The forgetting sense seems to actually depend in large part on stumbling upon the idea of remembering.
It's not so much that a spontaneous "hey this is the last chance to remember this", as much as it is that as I roam through my mind I think or remember the idea of remembering the thing.
From there it is as described in the earlier post: I can sorta feel the difference in strength or availability of the memory, and I have learned from extensive forgetting and introspection experience roughly how weak it has to be for my failure to rehearse it immediately or imminently to cause it to be lost.
But the nuance here, the discovery, is that practical "always on" use of the forgetting sense as advertised in that last post is an active skill, not a passive one:
the recognition that if I don't review it I will forget is passive - this is the essence of the "sense" part - but
the awareness that any given memory is about to expire, the opportunity to trigger the "sense" part, requires active cognition to "touch" the idea of having this memory, and to "reach" towards the memory just enough to get a feel for how readily it comes to mind.

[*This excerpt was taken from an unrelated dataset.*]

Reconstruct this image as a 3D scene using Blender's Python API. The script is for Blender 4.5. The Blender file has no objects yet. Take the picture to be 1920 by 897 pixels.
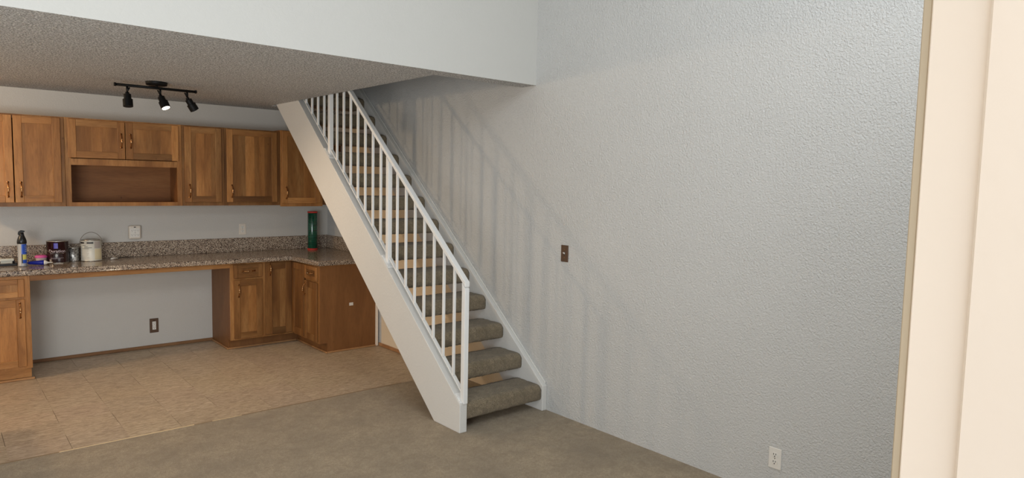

This active part can of course be so deeply habitualized that it feels passive and automatic. You notice the awareness coming up but not the cognition that preceded it. This is why it took me so long to detect that there is an active component at all.
This also explains more thoroughly why memorization practice develops the forgetting sense - an explanation I previously found subtly lacking. It's not just that it gives you more experiences being on the cusp of forgetting and either rehearsing the memory or losing it! It's that it also habitualizes the creation of cognition snags for remembering!
I have countless little cognition snags all over my mind that cause me to think about things I am trying to memorize and whether or not I remember them. I invested so much thought, effort, time, and attachment into memorization, that over the years thoughts like that have habitualized. Now they are a regular feature of the language-free wakes/ripples of associations at the outskirts my conscious cognition.